With the sphere in charge

30/08/2017


The general media keeps saying that La Seine Musicale is the new architectural symbol of Paris, but it’s really no big deal. The French capital, quintessential city of architectural symbols, inaugurated Frank Gehry’s Fondation Louis Vuitton two years ago and Nouvel’s Philharmonie de Paris just last year, and this year it is celebrating Richard Rogers and Renzo Piano’s Centre Georges Pompidou’s fortieth anniversary.

But the opening of Shigeru Ban’s building is big news all the same, given its size (35,000 square meters, with a main concert hall seating as many as 6,000 people) and its location on the Île Seguin on the outskirts of Paris, to the west, in an area which was home to tanneries and dance halls and also the cradle of France’s automobile industry (Renault), and which is currently being transformed – a true sign of the times – into a ‘Valley of Culture.’

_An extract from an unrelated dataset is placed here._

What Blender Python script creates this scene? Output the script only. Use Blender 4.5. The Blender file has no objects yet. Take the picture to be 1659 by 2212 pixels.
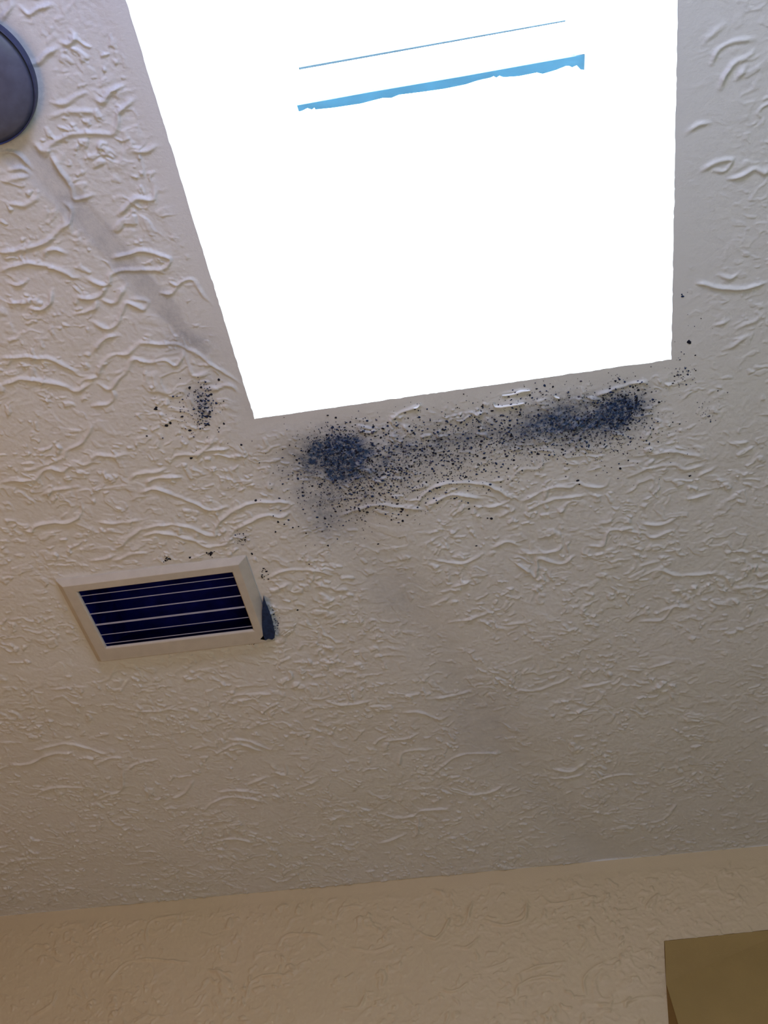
import bpy, bmesh, math, random
import numpy as np
from mathutils import Matrix, Vector

SC = bpy.context.scene
COL = SC.collection
# ------------------------------------------------------------------ camera
S = 4 / 3.0                      # metres per fitted unit (ceiling 1.2 m above the lens)
CAM = np.array([0.0, 0.0, 1.35])
H = 0.9 * S
ZC = CAM[2] + H                  # ceiling height 2.55
YW = 1.572 * S                   # wall with the cabinet
F = 2228.5
CX, CY = 829.5, 1106.0
AX = np.array([0.98616641, 0.12826411, 0.10499587])
AY = np.array([0.16569534, -0.74535008, -0.64575407])
AX -= AY * (AX @ AY); AX /= np.linalg.norm(AX); AY /= np.linalg.norm(AY)
AZ = np.cross(AX, AY)
R = np.array([AX, AY, AZ])       # camera axes -> room axes
cd = bpy.data.cameras.new('camera'); cam = bpy.data.objects.new('camera', cd); COL.objects.link(cam)
cam.matrix_world = Matrix.Translation(Vector(CAM)) @ Matrix(R.tolist()).to_4x4()
cd.sensor_fit = 'VERTICAL'; cd.sensor_height = 36.0; cd.sensor_width = 27.0
cd.lens = 36.0 * F / 2212.0
cd.clip_start = 0.02
SC.camera = cam

# ------------------------------------------------------------------ light
w = bpy.data.worlds.new('sky'); SC.world = w; w.use_nodes = True
bg = w.node_tree.nodes['Background']
bg.inputs['Color'].default_value = (0.93, 0.97, 1.0, 1); bg.inputs['Strength'].default_value = 14.0
SC.view_settings.view_transform = 'Standard'; SC.view_settings.look = 'None'
SC.view_settings.gamma = 1.0; SC.view_settings.exposure = 0.0
SC.view_settings.use_curve_mapping = False

def area(name, loc, target, sx, sy, power, color):
    l = bpy.data.lights.new(name, 'AREA'); l.shape = 'RECTANGLE'; l.size = sx; l.size_y = sy
    l.energy = power; l.color = color
    o = bpy.data.objects.new(name, l); COL.objects.link(o); o.location = loc
    o.rotation_euler = (Vector(target) - Vector(loc)).to_track_quat('-Z', 'Y').to_euler()
    return o
LIGHTS = [
    ('grazing_fill', (0.25, -0.75, 2.05), (0.0, 0.9, 2.55), 0.45, 0.25, 7.5, (0.90, 0.85, 0.86)),  # added area lamp that rakes the plaster relief, no seen source
    ('blue_fill', (-0.1, -0.35, 2.15), (-0.1, 0.8, 2.55), 0.4, 0.3, 4.4, (0.28, 0.36, 1.0)),  # extra blue lamp, added to cool the near ceiling
    ('warm_fill', (-1.2, 0.25, 1.2), (-0.7, 1.4, 2.5), 0.5, 0.5, 6.0, (1.0, 0.50, 0.17)),  # unseen warm lamp put in to redden the far left
    ('low_fill', (0.3, -0.2, 1.2), (0.0, 0.5, 2.55), 0.5, 0.5, 4.9, (0.78, 0.98, 0.98)),  # added fill from below, balances the ceiling brightness
]
for l_ in LIGHTS: area(*l_)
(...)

Although nobody knows exactly just how symbolic the Seine Musicale is going to turn out being, it is without a doubt a very strange building. Bordering on the surrealist, Ban has on the river bank combined the inevitable reference to boats with an immensely spectacular allusion to the banally geodesic and banally mirrored spheroid that the boat carries, like Atlas with the globe on his shoulders. The result is a solution so unconvincing as to make us wonder if the Japanese architect might not be more comfortable, and better, working with small emergency shelters made of cardboard tubes than in huge edifices destined to be icons.